El impactante filme del realizador Edward Berger –que ha arrasado en los premios Bafta británicos y tiene muchos números para triunfar en los Oscar– retrata con crudeza el sacrificio absurdo y gratuito de los soldados por mandos militares incompetentes y ególatras, que en algún caso llegan al punto –como el general Friedrichs– de enviar a sus hombres a un ataque suicida poco antes de la entrada en vigor del armisticio por un prurito de orgullo. El infame Friedrichs es un personaje de ficción. Pero no la realidad que explica. El general norteamericano John Pershing, por ejemplo, jefe de la fuerza expedicionaria del ejército de Estados Unidos, conocedor del inminente alto el fuego, se guardó la información y dejó que algunos de sus comandantes siguieran atacando. No fue el único. Los historiadores calculan que el último día de la Gran Guerra perdieron la vida 11.000 soldados. Muertes inútiles.  La mayoría, por decisiones criminales.

La cultura militar de aquella época daba escaso valor a la vida de los soldados. Para los militares prusianos, que ostentaban orgullosamente en su uniforme el símbolo de una calavera con dos tibias (Totenkopf), la muerte era toda una seña de identidad. Es célebre la foto del mariscal August von Mackensen, el general alemán más celebrado de la Primera Guerra Mundial (en la imagen), con el uniforme de húsar y una enorme calavera en su gorro de la caballería (colbac)

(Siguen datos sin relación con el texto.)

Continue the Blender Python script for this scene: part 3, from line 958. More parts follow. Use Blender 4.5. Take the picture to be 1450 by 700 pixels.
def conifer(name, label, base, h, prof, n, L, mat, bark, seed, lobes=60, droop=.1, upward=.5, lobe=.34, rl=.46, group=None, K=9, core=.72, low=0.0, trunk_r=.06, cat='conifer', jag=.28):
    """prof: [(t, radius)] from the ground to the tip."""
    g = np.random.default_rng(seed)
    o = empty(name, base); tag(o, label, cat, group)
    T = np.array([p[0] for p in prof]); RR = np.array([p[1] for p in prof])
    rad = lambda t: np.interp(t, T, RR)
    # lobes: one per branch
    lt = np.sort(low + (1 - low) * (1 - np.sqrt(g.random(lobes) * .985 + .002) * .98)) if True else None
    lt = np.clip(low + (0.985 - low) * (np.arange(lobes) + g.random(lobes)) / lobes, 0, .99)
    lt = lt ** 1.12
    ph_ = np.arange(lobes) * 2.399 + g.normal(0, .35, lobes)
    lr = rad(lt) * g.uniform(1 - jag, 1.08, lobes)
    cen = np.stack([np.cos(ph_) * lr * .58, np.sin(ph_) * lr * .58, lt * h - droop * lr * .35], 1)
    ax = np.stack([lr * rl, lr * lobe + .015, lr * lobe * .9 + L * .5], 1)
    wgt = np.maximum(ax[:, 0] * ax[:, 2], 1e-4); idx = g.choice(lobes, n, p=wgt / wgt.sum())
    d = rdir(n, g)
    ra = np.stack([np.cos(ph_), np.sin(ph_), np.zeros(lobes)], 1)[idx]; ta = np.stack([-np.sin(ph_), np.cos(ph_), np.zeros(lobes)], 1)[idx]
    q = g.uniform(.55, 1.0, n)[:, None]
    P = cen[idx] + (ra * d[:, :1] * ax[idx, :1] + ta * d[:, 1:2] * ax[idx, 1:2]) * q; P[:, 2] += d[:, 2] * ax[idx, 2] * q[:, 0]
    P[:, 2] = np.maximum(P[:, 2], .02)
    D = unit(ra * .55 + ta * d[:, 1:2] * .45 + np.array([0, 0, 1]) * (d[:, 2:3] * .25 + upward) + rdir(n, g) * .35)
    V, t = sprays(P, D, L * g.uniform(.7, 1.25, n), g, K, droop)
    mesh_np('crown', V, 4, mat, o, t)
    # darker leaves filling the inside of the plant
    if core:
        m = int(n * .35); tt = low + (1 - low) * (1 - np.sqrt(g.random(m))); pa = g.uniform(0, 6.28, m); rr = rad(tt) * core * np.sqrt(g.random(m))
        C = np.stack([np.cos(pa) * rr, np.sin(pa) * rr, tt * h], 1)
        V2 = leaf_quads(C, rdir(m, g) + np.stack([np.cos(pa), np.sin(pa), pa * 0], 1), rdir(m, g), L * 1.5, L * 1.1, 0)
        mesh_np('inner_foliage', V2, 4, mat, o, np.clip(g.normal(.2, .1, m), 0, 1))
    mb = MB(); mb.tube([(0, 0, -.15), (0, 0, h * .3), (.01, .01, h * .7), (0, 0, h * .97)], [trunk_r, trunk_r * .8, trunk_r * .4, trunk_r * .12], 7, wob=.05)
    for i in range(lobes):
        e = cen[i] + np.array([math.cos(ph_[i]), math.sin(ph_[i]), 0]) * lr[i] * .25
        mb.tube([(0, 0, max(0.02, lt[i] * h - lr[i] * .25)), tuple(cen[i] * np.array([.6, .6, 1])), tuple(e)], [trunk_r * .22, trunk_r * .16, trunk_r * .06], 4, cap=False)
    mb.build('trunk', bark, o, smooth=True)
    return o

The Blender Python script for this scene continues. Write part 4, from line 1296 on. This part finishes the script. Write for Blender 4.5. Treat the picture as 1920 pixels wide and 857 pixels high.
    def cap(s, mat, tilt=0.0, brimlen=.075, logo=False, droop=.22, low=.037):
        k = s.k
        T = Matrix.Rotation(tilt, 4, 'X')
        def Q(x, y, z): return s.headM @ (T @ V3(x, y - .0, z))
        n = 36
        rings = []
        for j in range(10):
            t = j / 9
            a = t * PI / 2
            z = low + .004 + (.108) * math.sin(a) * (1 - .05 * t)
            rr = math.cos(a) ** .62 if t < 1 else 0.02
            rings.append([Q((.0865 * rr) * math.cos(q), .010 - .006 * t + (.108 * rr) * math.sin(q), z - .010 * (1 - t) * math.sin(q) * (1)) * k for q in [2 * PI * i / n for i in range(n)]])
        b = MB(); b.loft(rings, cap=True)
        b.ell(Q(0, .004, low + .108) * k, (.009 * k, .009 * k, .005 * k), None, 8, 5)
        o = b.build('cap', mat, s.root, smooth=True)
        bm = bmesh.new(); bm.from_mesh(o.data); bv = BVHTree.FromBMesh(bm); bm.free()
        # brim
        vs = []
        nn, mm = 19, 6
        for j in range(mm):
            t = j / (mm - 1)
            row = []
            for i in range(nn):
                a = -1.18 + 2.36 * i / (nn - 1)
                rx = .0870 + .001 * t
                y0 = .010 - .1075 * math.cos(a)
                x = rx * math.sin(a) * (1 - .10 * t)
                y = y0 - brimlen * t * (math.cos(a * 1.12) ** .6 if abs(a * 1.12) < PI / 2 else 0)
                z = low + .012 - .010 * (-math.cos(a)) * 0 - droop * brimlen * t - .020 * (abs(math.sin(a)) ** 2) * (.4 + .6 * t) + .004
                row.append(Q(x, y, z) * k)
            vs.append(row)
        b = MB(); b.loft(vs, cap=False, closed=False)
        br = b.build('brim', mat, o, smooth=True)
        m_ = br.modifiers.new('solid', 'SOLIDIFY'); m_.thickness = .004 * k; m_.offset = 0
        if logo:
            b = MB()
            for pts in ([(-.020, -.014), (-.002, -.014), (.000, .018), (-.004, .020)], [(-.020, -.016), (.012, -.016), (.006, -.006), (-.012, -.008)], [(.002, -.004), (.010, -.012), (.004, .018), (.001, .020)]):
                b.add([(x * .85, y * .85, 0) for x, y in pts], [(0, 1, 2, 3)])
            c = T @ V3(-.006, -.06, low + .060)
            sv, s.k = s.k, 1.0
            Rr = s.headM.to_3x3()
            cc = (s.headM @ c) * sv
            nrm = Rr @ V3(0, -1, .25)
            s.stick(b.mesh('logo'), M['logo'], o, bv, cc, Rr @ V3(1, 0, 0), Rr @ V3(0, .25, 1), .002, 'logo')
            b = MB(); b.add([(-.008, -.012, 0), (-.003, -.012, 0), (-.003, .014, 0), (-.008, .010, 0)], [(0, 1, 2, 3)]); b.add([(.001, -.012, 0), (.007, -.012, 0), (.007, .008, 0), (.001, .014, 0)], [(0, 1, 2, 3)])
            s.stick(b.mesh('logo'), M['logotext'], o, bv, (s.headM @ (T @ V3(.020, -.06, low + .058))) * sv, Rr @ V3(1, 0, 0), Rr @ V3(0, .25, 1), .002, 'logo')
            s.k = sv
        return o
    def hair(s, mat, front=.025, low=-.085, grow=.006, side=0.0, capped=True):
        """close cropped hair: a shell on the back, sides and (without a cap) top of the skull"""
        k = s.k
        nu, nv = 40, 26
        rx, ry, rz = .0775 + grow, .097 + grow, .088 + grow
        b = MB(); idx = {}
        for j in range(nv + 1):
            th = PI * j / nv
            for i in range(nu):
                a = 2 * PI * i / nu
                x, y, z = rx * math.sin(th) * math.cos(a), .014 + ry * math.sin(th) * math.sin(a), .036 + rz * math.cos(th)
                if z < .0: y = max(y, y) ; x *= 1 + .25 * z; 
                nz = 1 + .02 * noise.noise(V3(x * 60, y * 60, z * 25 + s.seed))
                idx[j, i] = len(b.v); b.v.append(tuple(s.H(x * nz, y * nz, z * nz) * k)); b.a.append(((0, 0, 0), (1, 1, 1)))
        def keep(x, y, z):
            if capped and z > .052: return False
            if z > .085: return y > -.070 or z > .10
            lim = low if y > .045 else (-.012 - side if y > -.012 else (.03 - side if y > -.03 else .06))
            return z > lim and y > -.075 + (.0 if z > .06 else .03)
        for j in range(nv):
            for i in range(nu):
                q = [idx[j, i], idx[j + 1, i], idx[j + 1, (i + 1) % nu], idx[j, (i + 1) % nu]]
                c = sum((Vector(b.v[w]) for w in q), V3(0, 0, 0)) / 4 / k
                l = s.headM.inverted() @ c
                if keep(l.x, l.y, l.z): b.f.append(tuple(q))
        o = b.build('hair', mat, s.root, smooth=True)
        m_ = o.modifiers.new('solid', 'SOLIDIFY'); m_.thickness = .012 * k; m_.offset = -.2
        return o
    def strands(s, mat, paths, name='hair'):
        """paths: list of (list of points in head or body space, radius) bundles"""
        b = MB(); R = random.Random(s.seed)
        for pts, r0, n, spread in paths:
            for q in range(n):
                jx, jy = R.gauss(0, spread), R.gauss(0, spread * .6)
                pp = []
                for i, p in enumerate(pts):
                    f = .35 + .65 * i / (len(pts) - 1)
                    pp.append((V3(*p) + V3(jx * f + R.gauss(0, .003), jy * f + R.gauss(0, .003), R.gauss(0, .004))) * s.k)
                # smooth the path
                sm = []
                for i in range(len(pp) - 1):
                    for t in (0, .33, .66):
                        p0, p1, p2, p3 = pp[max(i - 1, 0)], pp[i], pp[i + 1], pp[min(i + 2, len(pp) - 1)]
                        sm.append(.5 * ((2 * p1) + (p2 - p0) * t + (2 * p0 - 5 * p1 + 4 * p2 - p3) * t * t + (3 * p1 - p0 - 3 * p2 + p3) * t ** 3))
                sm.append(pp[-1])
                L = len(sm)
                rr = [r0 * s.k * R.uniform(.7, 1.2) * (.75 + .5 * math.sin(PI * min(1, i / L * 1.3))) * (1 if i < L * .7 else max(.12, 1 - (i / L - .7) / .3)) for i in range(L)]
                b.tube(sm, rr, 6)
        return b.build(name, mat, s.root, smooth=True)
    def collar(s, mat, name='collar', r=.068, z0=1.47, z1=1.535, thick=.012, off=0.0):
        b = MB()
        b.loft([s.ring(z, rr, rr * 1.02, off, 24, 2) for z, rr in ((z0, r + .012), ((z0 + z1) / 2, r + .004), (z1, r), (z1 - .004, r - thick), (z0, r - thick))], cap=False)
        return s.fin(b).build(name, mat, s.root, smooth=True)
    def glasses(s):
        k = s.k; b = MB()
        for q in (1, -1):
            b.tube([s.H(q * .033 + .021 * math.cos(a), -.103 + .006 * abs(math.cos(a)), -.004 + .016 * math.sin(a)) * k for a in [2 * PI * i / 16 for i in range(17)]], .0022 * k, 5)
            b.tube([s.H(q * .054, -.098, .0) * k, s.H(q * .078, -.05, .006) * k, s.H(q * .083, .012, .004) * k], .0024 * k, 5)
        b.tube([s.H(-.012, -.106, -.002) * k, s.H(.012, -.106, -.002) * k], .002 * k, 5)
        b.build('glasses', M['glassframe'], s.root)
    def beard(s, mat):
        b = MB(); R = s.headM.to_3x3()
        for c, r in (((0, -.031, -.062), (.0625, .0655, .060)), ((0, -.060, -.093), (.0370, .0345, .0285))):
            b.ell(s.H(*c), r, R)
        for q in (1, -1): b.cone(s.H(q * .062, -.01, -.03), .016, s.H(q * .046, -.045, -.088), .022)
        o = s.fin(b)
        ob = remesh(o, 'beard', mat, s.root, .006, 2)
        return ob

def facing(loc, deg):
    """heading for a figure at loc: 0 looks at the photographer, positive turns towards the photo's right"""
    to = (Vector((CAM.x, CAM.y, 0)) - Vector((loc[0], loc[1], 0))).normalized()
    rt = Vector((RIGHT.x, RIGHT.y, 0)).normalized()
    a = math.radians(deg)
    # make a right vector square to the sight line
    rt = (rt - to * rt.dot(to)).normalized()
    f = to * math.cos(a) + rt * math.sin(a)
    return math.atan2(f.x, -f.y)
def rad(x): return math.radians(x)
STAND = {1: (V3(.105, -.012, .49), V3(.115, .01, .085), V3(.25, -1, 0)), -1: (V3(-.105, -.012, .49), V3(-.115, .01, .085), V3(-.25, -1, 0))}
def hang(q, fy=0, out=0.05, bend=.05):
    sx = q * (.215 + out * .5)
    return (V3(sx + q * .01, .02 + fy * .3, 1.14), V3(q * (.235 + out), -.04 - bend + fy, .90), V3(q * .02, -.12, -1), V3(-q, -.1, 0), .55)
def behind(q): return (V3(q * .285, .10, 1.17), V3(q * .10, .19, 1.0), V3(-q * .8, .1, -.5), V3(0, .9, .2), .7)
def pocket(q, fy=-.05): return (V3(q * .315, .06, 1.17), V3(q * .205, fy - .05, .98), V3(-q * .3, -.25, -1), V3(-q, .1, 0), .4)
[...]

Von Mackensen no pudo dar una orden semejante a la del general Friedrichs, básicamente porque antes del final de la guerra había sido hecho prisionero en Hungría. Pero tampoco le tembló la mano a la hora de sacrificar a sus soldados en acciones aventuradas. De hecho, la batalla de Marasesti en 1917, frente a los ejércitos rumano y ruso, en la que Mackensen salió por primera vez derrotado, se saldó con una carnicería. Convertida en una lucha de trincheras, como en el frente occidental, los soldados eran enviados en oleadas contra el enemigo a hacerse masacrar. Los alemanes sufrieron 65.000 bajas, por 52.000 sus oponentes. Para nada.

También los franceses hacían lo mismo. Los mortíferos ataques frontales a pecho descubierto contra las trincheras enemigas eran moneda corriente. Otra película lo puso en evidencia para el gran público en 1957: Senderos de gloria, dirigida por Stanley Kubrick y producida y protagonizada por Kirk Douglas a partir de la novela homónima de Humphrey Cobb (1935). Rechazada airadamente por las autoridades, Francia hubo de esperar al año 1975 para poder verla (y España, donde el franquismo la prohibió, hasta 1986)

En Ucrania, el ejército ruso practica las mismas tácticas de hace un siglo: enviar oleadas y oleadas de soldados contra el enemigo para tratar de desbordarle y vencerle por acumulación, así sea a costa de un número de bajas espeluznante. Carne de cañón. En Bajmut, donde las tropas de choque rusas están integradas por los mercenarios del grupo privado Wagner, muchos de ellos presidiarios reclutados en las cárceles, las bajas son numerosísimas. El fundador de la milicia, Yevgueni Prigozhin, ha admitido que cada día pierde “cientos de combatientes” –de lo que culpa a la cúpula militar rusa– y difundió por Telegram una imagen brutal, con decenas de cadáveres amontonados. Según cálculos de los servicios de información occidentales, en un año los rusos habrían tenido alrededor de 200.000 bajas (de 40.000 a 60.000 muertos) y los ucranianos, unas 100.000.

La esencia de la guerra no ha cambiado. Y hoy, como ayer, valdrían las mismas palabras que Vasili Grossman escribió en 1959 en su formidable novela Vida y destino, con la batalla de Stalingrado (1942-1943), símbolo de la resistencia soviética frente a la Alemania nazi, como eje. Aludiendo al ejército ruso, decía:  “También había visto cómo se mandaba a los hombres bajo el fuego letal no por una cautela excesiva o el cumplimiento formal de una orden, sino por temeridad, por tozudez. El misterio de los misterios de la guerra, su carácter trágico, consistía en el derecho que  tenía un hombre de enviar a la muerte a otro hombre”.